De la Sagrada Familia aprendemos a vivir en una actitud de acogida, una actitud que no sólo da sino que sabe pedir con naturalidad. Con frecuencia, al hablar de acoger nos situamos en un plano de superioridad respecto al que necesita. La Sagrada Familia nunca vivió la virtud de la acogida con ese talante; porque la acogida auténtica comienza cuando nos acogemos a nosotros mismos como pobres del Señor, como niños a quien Dios sienta en su falda para dormir (Ps 131,2), como tierra sagrada en la que el Señor se manifiesta, como zarza que arde con su Presencia. Sólo si nos sabemos necesitados de todo y nos acogemos al manto de la Providencia Divina que cuida de los pájaros del cielo y de la hierba del campo (Mt 6,26.30) podemos ser acogedores.
El Hijo de Dios será acogido, años después, por sus amigos de Betania, por Zaqueo, por Pedro, por Simón el fariseo, por los caminantes de Emaús. Recibirá el agua de la Samaritana, la comida de los apóstoles y la ayuda inestimable de Simón de Cirene o el gesto entrañable de la Verónica. No tiene rebozo alguno en pedir hospedaje, en mostrarse débil y necesitado. Pero también Él acogerá a niños, mujeres públicas, enfermos, publicanos, centuriones romanos y ladrones arrepentidos. Más a fondo, Él acoge nuestros corazones cansados (Mt 11,28), nuestras negaciones (Mt 26,72), lava nuestros pies (Jn 13,5) y se adelanta a prepararnos una morada (Jn 14,2); las parábolas que más le gusta inventar giran en torno a la mesa que acoge invitados Mt 22,10), hijos que regresan (Lc 15, 11) e invitados que se humillan sentándose en los últimos puestos Lc 14,7).

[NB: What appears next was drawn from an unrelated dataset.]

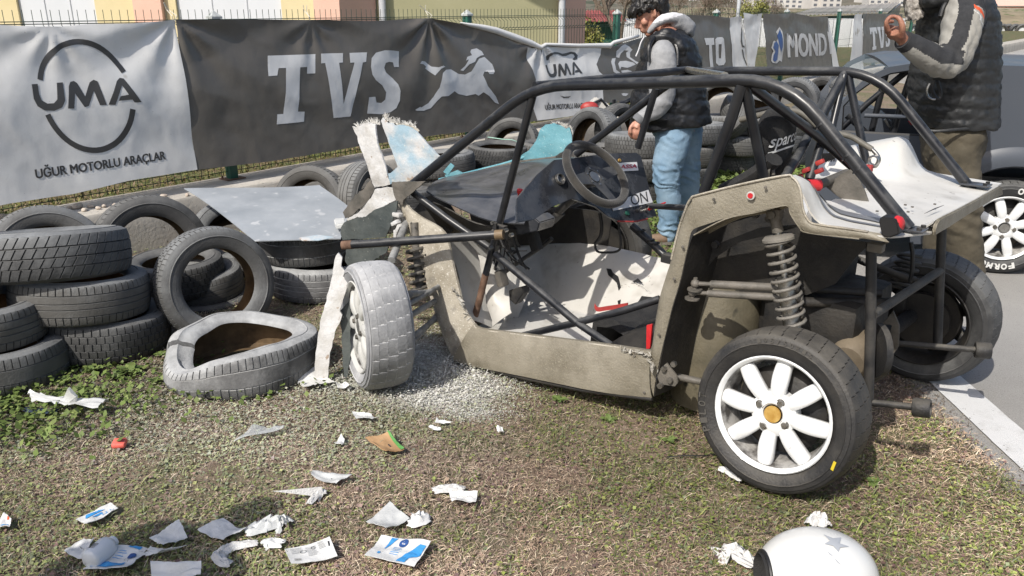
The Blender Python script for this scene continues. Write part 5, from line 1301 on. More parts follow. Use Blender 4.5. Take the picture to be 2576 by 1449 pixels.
# torn front bodywork
def shell(name, pts, s, mt, dep=.006, curve=0., parent=None, jag=0., seed=1):
    rr = random.Random(seed); P_ = [b3(*p, s) if len(p) == 2 else b3(*p) for p in pts]
    # torn outlines get extra ragged points
    if jag:
        Q = []
        for i, a in enumerate(P_):
            b_ = P_[(i + 1) % len(P_)]; Q.append(a); n = int((b_ - a).length / .016)
            for k in range(1, n): q = a.lerp(b_, k / n); q += Vector((rr.uniform(-jag, jag), 0, rr.uniform(-jag, jag))); Q.append(q)
        P_ = Q
    pl = [Vector((p.x, p.z, 0)) for p in P_]; bm = bmesh.new(); vs = [bm.verts.new(p) for p in pl]
    for t in tessellate_polygon([pl]):
        try: bm.faces.new([vs[i] for i in t])
        except ValueError: pass
    for ax in (0, 1):
        vals = [v.co[ax] for v in bm.verts]; a = math.ceil(min(vals) / .03) * .03
        while a < max(vals):
            bmesh.ops.bisect_plane(bm, geom=bm.verts[:] + bm.edges[:] + bm.faces[:], plane_co=[(a, 0, 0), (0, a, 0)][ax], plane_no=[(1, 0, 0), (0, 1, 0)][ax], dist=1e-5); a += .03
    cx = sum(p.x for p in pl) / len(pl); cy = sum(p.y for p in pl) / len(pl); yb = sum(p.y for p in P_) / len(P_)
    from mathutils.kdtree import KDTree
    kd = KDTree(len(P_))
    for i, p in enumerate(P_): kd.insert((p.x, p.z, 0), i)
    kd.balance()
    for v in bm.verts:
        near = kd.find_n(v.co, 4); wsum = sum(1 / (d + .002) for _, _, d in near); y0 = sum(P_[i].y / (d + .002) for _, i, d in near) / wsum
        v.co = Vector((v.co.x, y0 + curve * (1 - ((v.co.x - cx) / .25) ** 2 - ((v.co.y - cy) / .35) ** 2) + .008 * fbm(v.co.x * 9, v.co.y * 9, seed), v.co.y))
    bmesh.ops.recalc_face_normals(bm, faces=bm.faces); bmesh.ops.solidify(bm, geom=bm.faces[:], thickness=dep)
    me = bpy.data.meshes.new(name); bm.to_mesh(me); bm.free(); me.materials.append(M[mt]); me.polygons.foreach_set("use_smooth", [True] * len(me.polygons)); me.set_sharp_from_angle(angle=R(40))
    return link(bpy.data.objects.new(name, me), parent or buggy)
def frayed(name, pts, s, n, up, mt='gel_break', seed=2, L=.03):
    rr = random.Random(seed); m = MB(); P_ = [b3(*p, s) for p in pts]
    for a, b_ in zip(P_[:-1], P_[1:]):
        for k in range(n):
            c = a.lerp(b_, rr.random()); d = Vector((rr.uniform(-.5, .5), rr.uniform(-.4, .4), rr.uniform(.3, 1) * up)).normalized() * L * rr.uniform(.3, 1)
            m.tube([c - d * .3, c + d * .4, c + d + Vector((rr.uniform(-.006, .006), 0, 0))], .0016, 3, rs=[.003, .002, .0008], cap=False)
    tag(part(m, name, M[mt], fix=False), kind="stuff")
lp = [zB(*p) for p in ((300, 78), (335, 92), (390, 60), (440, 45), (497, 62), (510, 150), (555, 310), (590, 462), (610, 560), (480, 592), (465, 480), (430, 370), (390, 280), (345, 160), (315, 120))]
shell("torn_fender_prong", lp, .16, 'shard', jag=.003, curve=.03, dep=.009, seed=3)
rp = [zB(*p) for p in ((532, 34), (548, 8), (560, 22), (590, 50), (640, 52), (660, 70), (730, 66), (800, 90), (835, 118), (1020, 335), (900, 432), (800, 520), (700, 560), (610, 562), (596, 468), (625, 464), (690, 412), (668, 350), (600, 190))]
shell("torn_fender_prong", rp, .16, 'shard_blue', jag=.002, curve=.03, dep=.009, seed=5)
frayed("frayed_edge", lp[0:5], .15, 26, 1, 'gel_white'); frayed("frayed_edge", rp[0:8], .15, 22, 1, 'gel_white', 4)
shell("torn_fender_patch", [zB(*p) for p in ((640, 66), (730, 70), (790, 92), (826, 122), (790, 135), (742, 172), (700, 140), (672, 150), (690, 110))], .145, 'grp_pale', jag=.004, curve=.0, seed=8)
shell("torn_fender_sweep", [zB(*p) for p in ((480, 600), (560, 585), (640, 600), (640, 690), (560, 735), (470, 790), (390, 842), (330, 830), (240, 866), (225, 850), (330, 800), (400, 740), (450, 670))], .02, 'shard', jag=.002, curve=.02, seed=6)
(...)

No obstante, la queja de Jesús es amarga: “Vino a los suyos y no le recibieron” (Jn 1,10)
Nazaret es acogida. Y ante la acogida Jesús promete: “Hoy estarás conmigo en el Paraíso” ( Lc 23,43) Porque queda claro que el estilo de Nazaret es dar un vaso de beber al sediento, visitar al enfermo, al que está en la cárcel, dar posada al peregrino... (Mt 25). Si lo hacemos recreamos el Paraíso que, para Jesús, no es otro que Nazaret. Estar con Él en el Paraíso es entrar en Nazaret, habitar en su casa, sentarse a la mesa con los Tres. Entre las últimas palabras de Jesús figura el mandato de acoger cuando desde la cruz le pide a Juan que reciba a María (Jn 19,27)
Nazaret vive en ti cada vez que oyes la súplica de Jesús porque “mira, estoy a la puerta y llamo; si alguien me escucha entraré y cenaré con él y él conmigo.” (Ap, 3,20). Acoge la Palabra, medítala; acoge al hermano porque quizá, sin saberlo, estés acogiendo un ángel (Hb 13,2). El Espíritu que habita en ti es Huésped Sagrado: no lo entristezcas (Ef 4,30). La acogida deja en Abraham una estela de fertilidad, de vida en la viuda de Sarepta, de gozo en Isabel al acoger a María y, siempre, de divinidad.
Ensanchemos la Tienda de nuestro corazón para que nunca respondamos al albadonazo de Jesús aquel “Mañana le abriremos, para lo mismo responder mañana” que tan trágica y bellamente describe Lope de Vega.